+++ Material for this exercise

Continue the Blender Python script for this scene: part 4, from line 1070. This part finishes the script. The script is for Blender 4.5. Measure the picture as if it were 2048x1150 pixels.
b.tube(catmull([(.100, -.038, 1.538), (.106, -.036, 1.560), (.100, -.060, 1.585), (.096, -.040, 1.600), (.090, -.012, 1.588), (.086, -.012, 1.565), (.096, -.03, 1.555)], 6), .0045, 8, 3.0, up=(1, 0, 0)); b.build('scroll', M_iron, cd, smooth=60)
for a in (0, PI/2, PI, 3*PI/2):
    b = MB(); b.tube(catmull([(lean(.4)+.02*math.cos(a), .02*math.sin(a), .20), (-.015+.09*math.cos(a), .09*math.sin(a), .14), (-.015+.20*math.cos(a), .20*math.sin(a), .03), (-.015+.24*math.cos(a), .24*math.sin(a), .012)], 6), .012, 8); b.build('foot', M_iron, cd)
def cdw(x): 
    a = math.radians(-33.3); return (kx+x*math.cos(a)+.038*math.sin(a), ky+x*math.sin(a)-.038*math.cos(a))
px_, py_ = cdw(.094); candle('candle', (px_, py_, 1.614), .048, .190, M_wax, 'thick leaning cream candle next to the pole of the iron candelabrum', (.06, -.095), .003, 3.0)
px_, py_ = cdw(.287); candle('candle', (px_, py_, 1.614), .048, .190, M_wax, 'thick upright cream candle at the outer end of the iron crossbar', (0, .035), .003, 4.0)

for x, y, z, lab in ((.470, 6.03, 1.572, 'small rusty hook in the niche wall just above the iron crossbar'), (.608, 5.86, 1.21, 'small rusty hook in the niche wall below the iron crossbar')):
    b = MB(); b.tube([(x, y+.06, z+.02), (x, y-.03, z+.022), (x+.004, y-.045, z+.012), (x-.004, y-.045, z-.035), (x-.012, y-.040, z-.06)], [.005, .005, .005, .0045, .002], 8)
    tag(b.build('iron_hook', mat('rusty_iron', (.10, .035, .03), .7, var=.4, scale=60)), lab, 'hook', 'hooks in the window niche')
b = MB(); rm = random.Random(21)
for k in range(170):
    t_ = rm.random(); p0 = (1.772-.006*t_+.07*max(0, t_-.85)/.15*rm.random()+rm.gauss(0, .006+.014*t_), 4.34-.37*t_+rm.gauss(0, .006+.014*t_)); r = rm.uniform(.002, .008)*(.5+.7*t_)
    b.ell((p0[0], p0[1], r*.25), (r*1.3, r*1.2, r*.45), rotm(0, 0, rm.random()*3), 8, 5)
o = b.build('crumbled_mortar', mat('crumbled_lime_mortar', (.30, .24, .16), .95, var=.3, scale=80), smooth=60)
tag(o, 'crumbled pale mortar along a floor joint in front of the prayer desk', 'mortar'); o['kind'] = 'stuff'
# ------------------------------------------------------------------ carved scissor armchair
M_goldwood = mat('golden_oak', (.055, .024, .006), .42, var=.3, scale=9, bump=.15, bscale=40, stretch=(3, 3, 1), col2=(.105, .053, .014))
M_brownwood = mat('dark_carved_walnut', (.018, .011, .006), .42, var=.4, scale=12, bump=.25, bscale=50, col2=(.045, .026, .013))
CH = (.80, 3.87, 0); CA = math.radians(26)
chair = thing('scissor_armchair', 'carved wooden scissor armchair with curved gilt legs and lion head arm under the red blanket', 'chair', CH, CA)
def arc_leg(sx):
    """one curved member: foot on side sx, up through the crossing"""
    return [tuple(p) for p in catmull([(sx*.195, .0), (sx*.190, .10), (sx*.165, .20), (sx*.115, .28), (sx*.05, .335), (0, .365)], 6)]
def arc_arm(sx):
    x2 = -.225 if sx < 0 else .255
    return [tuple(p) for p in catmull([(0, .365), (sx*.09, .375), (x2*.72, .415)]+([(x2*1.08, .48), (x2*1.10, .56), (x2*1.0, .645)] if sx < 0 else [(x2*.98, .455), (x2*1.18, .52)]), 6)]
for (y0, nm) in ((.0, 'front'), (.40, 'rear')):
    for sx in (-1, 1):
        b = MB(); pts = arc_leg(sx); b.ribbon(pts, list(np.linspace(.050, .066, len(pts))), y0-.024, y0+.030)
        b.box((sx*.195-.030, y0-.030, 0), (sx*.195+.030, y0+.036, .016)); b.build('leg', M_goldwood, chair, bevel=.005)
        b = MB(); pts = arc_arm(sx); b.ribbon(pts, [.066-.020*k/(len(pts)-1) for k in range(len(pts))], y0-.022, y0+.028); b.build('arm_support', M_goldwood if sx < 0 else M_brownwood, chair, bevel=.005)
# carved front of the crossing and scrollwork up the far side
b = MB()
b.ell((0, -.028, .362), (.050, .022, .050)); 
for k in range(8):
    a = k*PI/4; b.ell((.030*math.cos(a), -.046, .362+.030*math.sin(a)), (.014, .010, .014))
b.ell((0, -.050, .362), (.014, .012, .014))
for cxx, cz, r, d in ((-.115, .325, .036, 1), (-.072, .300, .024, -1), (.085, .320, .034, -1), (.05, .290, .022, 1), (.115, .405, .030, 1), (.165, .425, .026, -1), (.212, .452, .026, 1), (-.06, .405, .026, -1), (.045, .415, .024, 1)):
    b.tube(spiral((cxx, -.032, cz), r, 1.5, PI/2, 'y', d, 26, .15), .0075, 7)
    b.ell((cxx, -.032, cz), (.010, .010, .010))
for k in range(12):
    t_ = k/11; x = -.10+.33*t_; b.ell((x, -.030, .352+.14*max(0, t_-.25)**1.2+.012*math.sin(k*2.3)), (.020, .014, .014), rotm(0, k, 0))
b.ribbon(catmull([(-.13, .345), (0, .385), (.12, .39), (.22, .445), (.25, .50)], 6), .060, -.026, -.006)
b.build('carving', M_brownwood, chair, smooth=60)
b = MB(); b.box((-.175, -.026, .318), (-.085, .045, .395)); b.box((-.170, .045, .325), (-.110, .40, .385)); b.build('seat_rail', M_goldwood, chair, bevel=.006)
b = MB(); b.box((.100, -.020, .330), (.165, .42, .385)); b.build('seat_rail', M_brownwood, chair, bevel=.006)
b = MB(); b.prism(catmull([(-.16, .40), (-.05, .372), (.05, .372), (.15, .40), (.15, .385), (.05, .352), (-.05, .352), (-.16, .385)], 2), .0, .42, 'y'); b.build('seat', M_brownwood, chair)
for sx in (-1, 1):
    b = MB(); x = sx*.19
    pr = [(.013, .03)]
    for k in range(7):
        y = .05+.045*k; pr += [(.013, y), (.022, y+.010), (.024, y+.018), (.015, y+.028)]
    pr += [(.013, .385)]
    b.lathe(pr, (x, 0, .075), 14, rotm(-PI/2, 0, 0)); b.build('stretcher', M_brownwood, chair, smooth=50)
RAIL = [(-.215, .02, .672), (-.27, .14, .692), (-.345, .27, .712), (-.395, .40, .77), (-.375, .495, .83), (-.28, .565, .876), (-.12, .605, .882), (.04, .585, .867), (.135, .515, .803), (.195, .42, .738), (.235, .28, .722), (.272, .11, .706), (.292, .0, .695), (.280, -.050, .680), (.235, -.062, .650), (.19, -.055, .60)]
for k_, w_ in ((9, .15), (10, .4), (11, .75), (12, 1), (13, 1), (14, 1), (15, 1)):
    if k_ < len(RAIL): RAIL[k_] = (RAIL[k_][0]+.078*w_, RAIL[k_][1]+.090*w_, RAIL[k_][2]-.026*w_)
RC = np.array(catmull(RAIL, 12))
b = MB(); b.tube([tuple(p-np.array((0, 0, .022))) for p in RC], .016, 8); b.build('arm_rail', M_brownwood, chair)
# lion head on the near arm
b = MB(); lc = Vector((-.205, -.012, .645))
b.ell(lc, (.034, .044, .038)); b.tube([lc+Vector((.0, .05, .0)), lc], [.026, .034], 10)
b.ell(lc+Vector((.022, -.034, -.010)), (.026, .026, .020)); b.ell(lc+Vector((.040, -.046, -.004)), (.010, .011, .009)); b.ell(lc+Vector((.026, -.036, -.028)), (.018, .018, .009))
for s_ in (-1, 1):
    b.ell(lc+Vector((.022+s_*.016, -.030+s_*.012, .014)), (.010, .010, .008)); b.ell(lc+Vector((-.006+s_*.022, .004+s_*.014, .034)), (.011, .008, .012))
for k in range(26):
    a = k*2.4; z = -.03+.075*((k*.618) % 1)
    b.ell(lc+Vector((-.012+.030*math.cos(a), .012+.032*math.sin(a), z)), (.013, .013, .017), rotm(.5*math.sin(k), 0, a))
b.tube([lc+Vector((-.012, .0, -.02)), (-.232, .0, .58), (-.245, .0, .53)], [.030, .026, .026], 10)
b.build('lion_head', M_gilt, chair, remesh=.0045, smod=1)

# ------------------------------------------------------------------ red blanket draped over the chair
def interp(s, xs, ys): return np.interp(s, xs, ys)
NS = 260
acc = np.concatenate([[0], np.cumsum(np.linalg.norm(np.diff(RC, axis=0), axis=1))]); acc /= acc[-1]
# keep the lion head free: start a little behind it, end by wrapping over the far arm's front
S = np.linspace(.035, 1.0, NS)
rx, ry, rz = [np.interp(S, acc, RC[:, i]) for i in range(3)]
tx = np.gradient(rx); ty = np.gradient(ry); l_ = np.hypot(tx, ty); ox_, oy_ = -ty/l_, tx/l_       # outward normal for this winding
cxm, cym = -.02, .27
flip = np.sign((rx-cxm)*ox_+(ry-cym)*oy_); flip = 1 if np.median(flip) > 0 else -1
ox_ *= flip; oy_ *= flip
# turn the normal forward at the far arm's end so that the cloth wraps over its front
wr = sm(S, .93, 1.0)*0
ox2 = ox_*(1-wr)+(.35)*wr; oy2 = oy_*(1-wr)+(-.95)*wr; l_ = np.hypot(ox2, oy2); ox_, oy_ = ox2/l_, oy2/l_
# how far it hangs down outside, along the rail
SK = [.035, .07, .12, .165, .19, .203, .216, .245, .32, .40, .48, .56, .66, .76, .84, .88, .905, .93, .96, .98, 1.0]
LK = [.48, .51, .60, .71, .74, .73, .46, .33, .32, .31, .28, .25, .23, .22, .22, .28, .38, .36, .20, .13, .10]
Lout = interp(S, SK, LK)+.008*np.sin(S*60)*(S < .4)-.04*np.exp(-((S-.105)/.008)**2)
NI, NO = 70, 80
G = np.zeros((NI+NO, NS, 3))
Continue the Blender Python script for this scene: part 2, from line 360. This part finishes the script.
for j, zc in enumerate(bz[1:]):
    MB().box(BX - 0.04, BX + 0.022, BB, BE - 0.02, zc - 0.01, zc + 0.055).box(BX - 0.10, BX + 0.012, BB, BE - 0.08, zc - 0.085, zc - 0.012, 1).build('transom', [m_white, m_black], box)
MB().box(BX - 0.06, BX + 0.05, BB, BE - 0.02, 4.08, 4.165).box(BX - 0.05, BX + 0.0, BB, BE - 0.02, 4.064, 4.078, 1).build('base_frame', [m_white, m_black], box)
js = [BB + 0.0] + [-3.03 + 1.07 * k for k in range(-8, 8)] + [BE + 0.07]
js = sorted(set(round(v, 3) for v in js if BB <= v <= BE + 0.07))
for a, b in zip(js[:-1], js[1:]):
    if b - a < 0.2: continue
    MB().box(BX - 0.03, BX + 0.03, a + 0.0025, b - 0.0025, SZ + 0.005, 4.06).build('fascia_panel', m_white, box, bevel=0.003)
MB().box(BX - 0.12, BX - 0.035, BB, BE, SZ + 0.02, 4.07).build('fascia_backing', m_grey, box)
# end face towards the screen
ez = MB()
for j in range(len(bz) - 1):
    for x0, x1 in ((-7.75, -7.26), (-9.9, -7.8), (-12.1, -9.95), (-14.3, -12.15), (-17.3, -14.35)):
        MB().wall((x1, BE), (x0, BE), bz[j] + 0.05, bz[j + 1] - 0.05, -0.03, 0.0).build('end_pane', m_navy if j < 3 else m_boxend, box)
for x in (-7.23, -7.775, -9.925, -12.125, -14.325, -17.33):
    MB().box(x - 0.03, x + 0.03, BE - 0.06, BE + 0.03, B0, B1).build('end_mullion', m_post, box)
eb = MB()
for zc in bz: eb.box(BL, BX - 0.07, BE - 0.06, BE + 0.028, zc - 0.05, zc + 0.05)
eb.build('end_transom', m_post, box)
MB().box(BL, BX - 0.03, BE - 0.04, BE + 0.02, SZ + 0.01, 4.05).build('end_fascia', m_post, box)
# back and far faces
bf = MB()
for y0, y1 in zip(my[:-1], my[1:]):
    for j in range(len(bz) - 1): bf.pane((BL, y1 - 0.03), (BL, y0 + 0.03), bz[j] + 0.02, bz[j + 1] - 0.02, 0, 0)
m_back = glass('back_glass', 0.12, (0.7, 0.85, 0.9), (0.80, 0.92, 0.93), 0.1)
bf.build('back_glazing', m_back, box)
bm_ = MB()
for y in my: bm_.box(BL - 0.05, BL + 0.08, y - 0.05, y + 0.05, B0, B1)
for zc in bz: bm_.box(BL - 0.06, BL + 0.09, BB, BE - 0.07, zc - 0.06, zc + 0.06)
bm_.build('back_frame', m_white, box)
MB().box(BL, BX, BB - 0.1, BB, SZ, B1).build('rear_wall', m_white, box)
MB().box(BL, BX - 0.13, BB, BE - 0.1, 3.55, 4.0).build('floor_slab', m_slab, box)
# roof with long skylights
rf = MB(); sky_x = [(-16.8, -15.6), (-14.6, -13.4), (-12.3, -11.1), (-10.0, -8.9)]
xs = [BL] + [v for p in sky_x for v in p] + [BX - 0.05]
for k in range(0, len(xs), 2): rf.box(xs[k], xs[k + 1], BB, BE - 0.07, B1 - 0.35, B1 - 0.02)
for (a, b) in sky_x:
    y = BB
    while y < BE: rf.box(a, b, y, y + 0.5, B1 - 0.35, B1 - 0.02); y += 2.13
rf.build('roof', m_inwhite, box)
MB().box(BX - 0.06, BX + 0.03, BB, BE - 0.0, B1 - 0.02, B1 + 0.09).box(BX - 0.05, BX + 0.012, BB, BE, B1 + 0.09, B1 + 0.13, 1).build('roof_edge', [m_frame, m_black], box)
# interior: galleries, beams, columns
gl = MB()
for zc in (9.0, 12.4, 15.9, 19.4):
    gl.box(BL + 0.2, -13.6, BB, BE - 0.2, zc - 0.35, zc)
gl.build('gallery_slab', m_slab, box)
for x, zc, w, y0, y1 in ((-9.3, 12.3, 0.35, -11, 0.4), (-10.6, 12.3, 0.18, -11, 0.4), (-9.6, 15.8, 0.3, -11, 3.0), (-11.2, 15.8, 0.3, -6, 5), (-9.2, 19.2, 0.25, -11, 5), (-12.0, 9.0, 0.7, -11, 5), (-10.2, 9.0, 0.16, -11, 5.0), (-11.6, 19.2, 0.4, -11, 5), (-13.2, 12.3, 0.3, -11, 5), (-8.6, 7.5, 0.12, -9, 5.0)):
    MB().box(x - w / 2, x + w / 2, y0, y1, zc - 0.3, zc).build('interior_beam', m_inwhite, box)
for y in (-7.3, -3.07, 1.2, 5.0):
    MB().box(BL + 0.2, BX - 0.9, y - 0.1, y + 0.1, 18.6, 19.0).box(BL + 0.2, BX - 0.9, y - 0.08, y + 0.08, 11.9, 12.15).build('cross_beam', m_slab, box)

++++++

- _Written instruction_
Return nothing but the lines from the first line of the listing through the line with "px_, py_ = cdw(.287);", please, keeping every one of them unchanged.

- _Exercise output_
Continue the Blender Python script for this scene: part 4, from line 1070. This part finishes the script. The script is for Blender 4.5. Measure the picture as if it were 2048x1150 pixels.
b.tube(catmull([(.100, -.038, 1.538), (.106, -.036, 1.560), (.100, -.060, 1.585), (.096, -.040, 1.600), (.090, -.012, 1.588), (.086, -.012, 1.565), (.096, -.03, 1.555)], 6), .0045, 8, 3.0, up=(1, 0, 0)); b.build('scroll', M_iron, cd, smooth=60)
for a in (0, PI/2, PI, 3*PI/2):
    b = MB(); b.tube(catmull([(lean(.4)+.02*math.cos(a), .02*math.sin(a), .20), (-.015+.09*math.cos(a), .09*math.sin(a), .14), (-.015+.20*math.cos(a), .20*math.sin(a), .03), (-.015+.24*math.cos(a), .24*math.sin(a), .012)], 6), .012, 8); b.build('foot', M_iron, cd)
def cdw(x): 
    a = math.radians(-33.3); return (kx+x*math.cos(a)+.038*math.sin(a), ky+x*math.sin(a)-.038*math.cos(a))
px_, py_ = cdw(.094); candle('candle', (px_, py_, 1.614), .048, .190, M_wax, 'thick leaning cream candle next to the pole of the iron candelabrum', (.06, -.095), .003, 3.0)
px_, py_ = cdw(.287); candle('candle', (px_, py_, 1.614), .048, .190, M_wax, 'thick upright cream candle at the outer end of the iron crossbar', (0, .035), .003, 4.0)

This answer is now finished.